Ma i dati della ricerca del Servizio Studi ANDI sul gradimento da parte dei dentisti verso le liberalizzazioni probabilmente risentono più del sentito comune che di una reale conoscenza delle norme, e questo nonostante il sondaggio sia stato svolto nel mese di dicembre, ovvero prima dell’approvazione del recente decreto che di fatto non porta nessuna novità per i dentisti liberi professionisti.

Non si capirebbe infatti perchè il 51,5% dei dentisti italiani -il campione utilizzato da ANDI è statisticamente rappresentativo ed i dati sono stati proiettati sulla popolazione odontoiatrica italiana- ritiene che le liberalizzazioni, quindi l’aumento della concorrenza, porterà un ulteriore abbassamento dei prezzi. Il 45,9% ritiene che l’eliminazione delle tariffe minime porterà un peggioramento per l’esercizio della professione in particolare per i giovani.

Già da anni i dentisti operano in un settore di fatto liberalizzato: non c’è un tariffario di riferimento, non esiste una limitazione all’iscrizione all’Albo professionale, c’è la libera circolazione dei professionisti (e dei pazienti) in tutta Europa, ma soprattutto il numero di dentisti italiani in rapporto ai cittadini è poco più di uno a 1000, rapporto che scende drasticamente a poche centinaia di potenziali pazienti se considerano gli italiani che realmente si recano dal dentista.

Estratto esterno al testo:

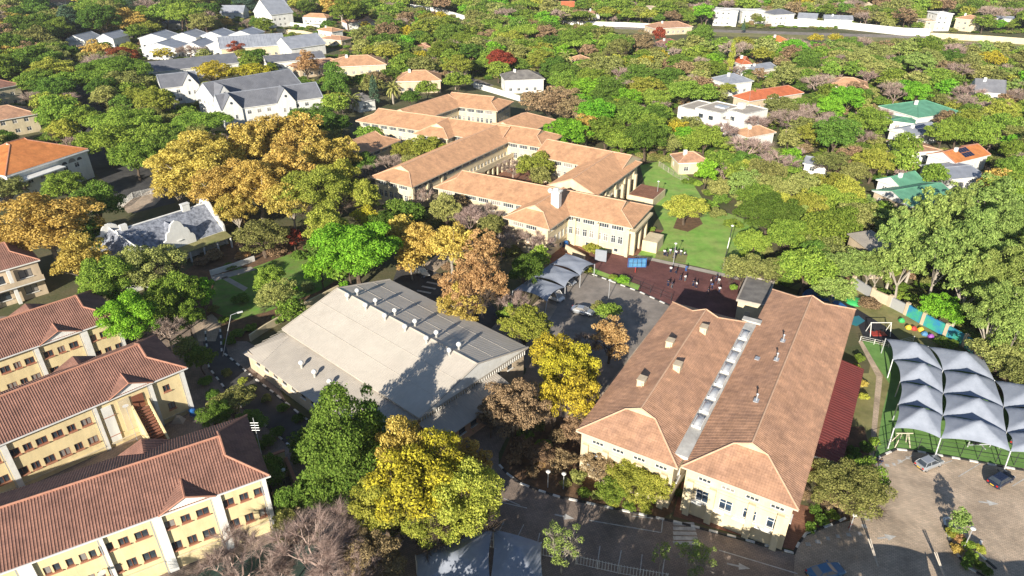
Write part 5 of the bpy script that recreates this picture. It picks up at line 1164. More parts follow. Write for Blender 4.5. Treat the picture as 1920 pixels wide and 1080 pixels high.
def crown_np(seed, n_leaf, leaf, clumps=40, cr=(.22, .36), shape='round', inner=.12, flat=.8):
    rg = np.random.default_rng(seed)
    cs = []; k = 0
    while len(cs) < clumps and k < 5000:
        k += 1; d = rg.normal(size=3); d /= np.linalg.norm(d)
        if d[2] < -.55: continue
        rr = rg.uniform(.45, .86)*(1 if len(cs) > clumps*.15 else .5)
        if shape == 'round': p = d*rr*np.array([1, 1, flat])
        elif shape == 'tall': p = d*rr*np.array([.8, .8, 1.5]); s = 1-.45*max(0, (p[2])/1.5); p[:2] *= s
        elif shape == 'flat': p = d*rr*np.array([1.05, 1.05, .45]); p[2] = abs(p[2])*.9+.0
        elif shape == 'open': p = d*rr*np.array([1, 1, .95])*1.05
        elif shape == 'cone': z = rg.uniform(-1, 1.2); q = (1.25-z)/2.25; a = rg.uniform(0, 6.28); p = np.array([math.cos(a)*q*.75, math.sin(a)*q*.75, z])
        elif shape == 'column': z = rg.uniform(-1, 1); q = .75*math.sqrt(max(0.02, 1-abs(z)**2.5)); a = rg.uniform(0, 6.28); p = np.array([math.cos(a)*q*.6, math.sin(a)*q*.6, z])
        r = rg.uniform(*cr)
        if cs and min(np.linalg.norm(p-c[0])-.45*(r+c[1]) for c in cs) < 0 and k < 3500: continue
        cs.append((p, r))
    an_ = rg.uniform(0, 3.14); sk = rg.uniform(.72, 1.0); ca_, sa_ = math.cos(an_), math.sin(an_); fz = rg.uniform(.8, 1.2) if shape in ('round', 'open') else 1.0
    for c in cs:
        x_, y_ = c[0][0]*ca_+c[0][1]*sa_, (-c[0][0]*sa_+c[0][1]*ca_)*sk; c[0][0], c[0][1] = (x_*ca_-y_*sa_)*1.06, (x_*sa_+y_*ca_)*1.06; c[0][2] *= fz
    P = np.array([c[0] for c in cs]); Rr = np.array([c[1] for c in cs]); w_ = Rr**2/np.sum(Rr**2)
    N = int(n_leaf*1.9); idx = rg.choice(len(cs), N, p=w_); d = rg.normal(size=(N, 3)); d /= np.linalg.norm(d, axis=1)[:, None]
    d[:, 2] = np.where(d[:, 2] < -.3, -d[:, 2]*.7, d[:, 2])
    rad = Rr[idx]*(rg.uniform(.72, 1.08, N)+.12*np.sin(d[:, 0]*7+idx)*np.cos(d[:, 1]*8+idx)); C_ = P[idx]+d*rad[:, None]*np.array([1, 1, .85])
    keep = np.ones(N, bool)
    for i in range(len(cs)):
        q = np.linalg.norm((C_-P[i])/np.array([1, 1, .85]), axis=1) < Rr[i]*.68; keep &= ~(q & (idx != i))
    C_ = C_[keep][:int(n_leaf*(1-inner))]; D = d[keep][:len(C_)]
    ni = int(n_leaf*inner); j = rg.choice(len(cs), ni); Ci = P[j]*rg.uniform(.2, .9, ni)[:, None]+rg.normal(size=(ni, 3))*.08; C_ = np.vstack([C_, Ci]); D = np.vstack([D, rg.normal(size=(ni, 3))])
    return C_, D, P, Rr
def leaves_mesh(name, C_, D, leaf, rg, m, elong=1.5, extra=None):
    n = len(C_); D = D*.75+rg.normal(size=(n, 3))*.55; D /= np.linalg.norm(D, axis=1)[:, None]
    A = np.cross(D, rg.normal(size=(n, 3))); A /= np.linalg.norm(A, axis=1)[:, None]+1e-9; B = np.cross(D, A)
    s = leaf*rg.uniform(.6, 1.25, n)[:, None]
    V = np.stack([C_-A*s*elong*.5, C_-B*s*.45+D*s*.12, C_+A*s*elong*.5, C_+B*s*.45+D*s*.12], 1).reshape(-1, 3)
    me = bpy.data.meshes.new(name); ev, ef = (extra or ([], []))
    nv = len(V); allv = np.vstack([V, np.array(ev, float).reshape(-1, 3)]) if len(ev) else V
    me.vertices.add(len(allv)); me.vertices.foreach_set('co', allv.ravel())
    tri = sum(len(f) for f in ef); me.loops.add(n*4+tri); me.polygons.add(n+len(ef))
    li = list(range(n*4)); st = list(range(0, n*4, 4)); tot = [4]*n; k = n*4
    for f in ef: li += [nv+i for i in f]; st.append(k); tot.append(len(f)); k += len(f)
    me.loops.foreach_set('vertex_index', li); me.polygons.foreach_set('loop_start', st)
    me.materials.append(m[0])
    if len(m) > 1: me.materials.append(m[1]); me.polygons.foreach_set('material_index', [0]*n+[1]*len(ef))
    me.update(calc_edges=True); me.validate(); return me
def trunk_mb(P, Rr, rg, base=-1.35, r=.055, nl=12, n=6):
    """tapered trunk with limbs reaching into the leaf clumps (unit tree, crown centre at 0)"""
    mb = MB(); fork = Vector((rg.normal()*.04, rg.normal()*.04, base+(.0-base)*.42)); mid = Vector((fork.x*.5+.02, fork.y*.5, (base+fork.z)/2))
    mb.tube((0, 0, base), mid, r*1.25, r, n=n, cap=False); mb.tube(mid, fork, r, r*.85, n=n, cap=False)
    for i in rg.permutation(len(P))[:nl]:
        p = Vector(P[i]); m_ = fork.lerp(p, .5)+Vector((0, 0, .06)); mb.tube(fork, m_, r*.55, r*.32, n=max(3, n-2), cap=False); mb.tube(m_, p, r*.32, r*.08, n=max(3, n-2), cap=False)
    return mb
def bare_np(seed, n_tw, shape='vase', lod=0, w_=.006):
    """bare crown: limbs fork again and again and end in fine twigs"""
    rg = np.random.default_rng(seed); V = []; Fc = []
    def seg(a, b, r0, r1):
        d = b-a; L = np.linalg.norm(d)
        if L < 1e-6: return
        d = d/L; u = np.cross(d, [.3, .5, .8]); u /= np.linalg.norm(u)+1e-9; v = np.cross(d, u); k = len(V)
        for p, r in ((a, r0), (b, r1)):
            for t in (0, 2.094, 4.189): V.append(p+u*math.cos(t)*r+v*math.sin(t)*r)
        for i in range(3): Fc.append((k+i, k+(i+1) % 3, k+3+(i+1) % 3, k+3+i))
    tips = []
    def grow(p, d, L, r, dep):
        q = p+d*L; mid = p+d*L*.5+rg.normal(size=3)*L*.06; seg(p, mid, r, r*.85); seg(mid, q, r*.85, r*.65)
        if dep == 0: tips.append((q, d)); return
        for _ in range(3 if dep > 1 else 4):
            e = d*1.0+rg.normal(size=3)*.52; e[2] += .12; e /= np.linalg.norm(e); grow(q, e, L*rg.uniform(.6, .85), r*.6, dep-1)
    k0 = np.array([0, 0, -1.7]); fork = np.array([0, 0, -.95]); seg(k0, fork, .05, .04)
    for i in range(6):
        a = i*1.05+rg.uniform(-.3, .3); e = np.array([math.cos(a)*.62, math.sin(a)*.62, 1.0]); e /= np.linalg.norm(e); grow(fork, e, .55, .03, 3 if lod == 0 else 2)
    T = np.array([t[0] for t in tips]); Dd = np.array([t[1] for t in tips]); n = n_tw; i = rg.integers(0, len(T), n)
    d = Dd[i]+rg.normal(size=(n, 3))*.5; d /= np.linalg.norm(d, axis=1)[:, None]; a = T[i]-Dd[i]*rg.uniform(0, .25, n)[:, None]; L = rg.uniform(.12, .34, n)[:, None]; b = a+d*L
    s = np.cross(d, rg.normal(size=(n, 3))); s /= np.linalg.norm(s, axis=1)[:, None]; k = len(V); VV = np.stack([a-s*w_, a+s*w_, b], 1).reshape(-1, 3)
    Fc += [(k+3*j, k+3*j+1, k+3*j+2) for j in range(n)]
    return np.vstack([np.array(V), VV]), Fc, T
def raw_mesh(name, V, Fc, m):
    me = bpy.data.meshes.new(name); me.from_pydata([tuple(p) for p in V], [], Fc); me.materials.append(m); me.update(); return me

# kinds: shape, leaf material, clumps, openness
KIND = {
 'green': ('broadleaf_tree', 'green', 'round', 62, (.15, .27)), 'dark': ('broadleaf_tree', 'dark', 'round', 56, (.16, .28)), 'bright': ('broadleaf_tree', 'bright', 'round', 50, (.15, .26)),
 'olive': ('broadleaf_tree', 'olive', 'round', 66, (.13, .25)), 'lime': ('broadleaf_tree', 'lime', 'round', 60, (.14, .25)), 'flat': ('broadleaf_tree', 'green', 'flat', 40, (.17, .28)),
 'yellow': ('autumn_tree', 'yellow', 'round', 70, (.12, .23)), 'gold': ('autumn_tree', 'gold', 'open', 84, (.11, .22)), 'rust': ('autumn_tree', 'rust', 'open', 74, (.11, .21)), 'red': ('autumn_tree', 'red', 'round', 40, (.18, .30)), 'brown': ('autumn_tree', 'brown', 'round', 66, (.11, .21)),
 'gum': ('eucalyptus_tree', 'gum', 'open', 62, (.12, .22)), 'conifer': ('conifer_tree', 'blue', 'cone', 46, (.16, .26)), 'evergreen': ('broadleaf_tree', 'dark', 'tall', 48, (.2, .3)),
 'cypress': ('cypress_tree', 'lime', 'column', 30, (.22, .3)), 'thin': ('young_tree', 'gum', 'open', 26, (.12, .2)), 'bare': ('bare_tree', 'twig', 'bare', 0, None), 'palm': ('palm_tree', 'green', 'palm', 0, None), 'shrub': ('shrub', 'green', 'round', 22, (.3, .45))}
ASP = {'flat': 1.05, 'tall': 1.0, 'cone': 1.3, 'column': 3.4}
PROTO = {}
def palm_mesh(mats):
    mb = MB(); rg = random.Random(4)
    mb.tube((0, 0, -1.7), (.03, 0, 0), .10, .08, n=7, mi=1)
    for i in range(34):
        a = i*2.4; el = 1.15-i*.055; p = Vector((0, 0, .0)); d = Vector((math.cos(a)*math.cos(el), math.sin(a)*math.cos(el), math.sin(el))); s = Vector((-math.sin(a), math.cos(a), 0))
        for k in range(6):
            q = p+d*.19; w0, w1 = .13*(1-abs(k-2)/5), .13*(1-abs(k-1)/5)
            mb.add([p-s*w0-Vector((0, 0, .05)), p, q, q-s*w1-Vector((0, 0, .05))], [(0, 1, 2, 3)]).add([p+s*w0-Vector((0, 0, .05)), p, q, q+s*w1-Vector((0, 0, .05))], [(3, 2, 1, 0)])
            p = q; d.z -= .26; d.normalize()
    return mb.mesh('palm_tree', mats)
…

Secondo il sondaggio del Servizio Studi ANDI il 68,87% dei dentisti è in disaccordo con le varie norme approvate in questi mesi in tema di liberalizzazione e riforma degli Ordini. Ad essere “molto in disaccordo” sono in prevalenza gli odontoiatri con una età tra i 46-55 anni, di sesso maschile con uno studio medio piccolo in una zona del Nord-Ovest d’Italia.

In particolare i dentisti (65,10%) non hanno gradito la norma sulla possibilità di creare società tra professionisti (possibilità per ora solo sulla carta) con soci di capitale; anche se il 45,8% valuterebbe la possibilità di entrare in queste società.

Particolarmente contrari gli odontoiatri di sesso maschile con età tra i 46-55 anni mentre quelli (15,7%) d’accordo con la norma sono in prevalenza donne con una età sotto i 35 anni.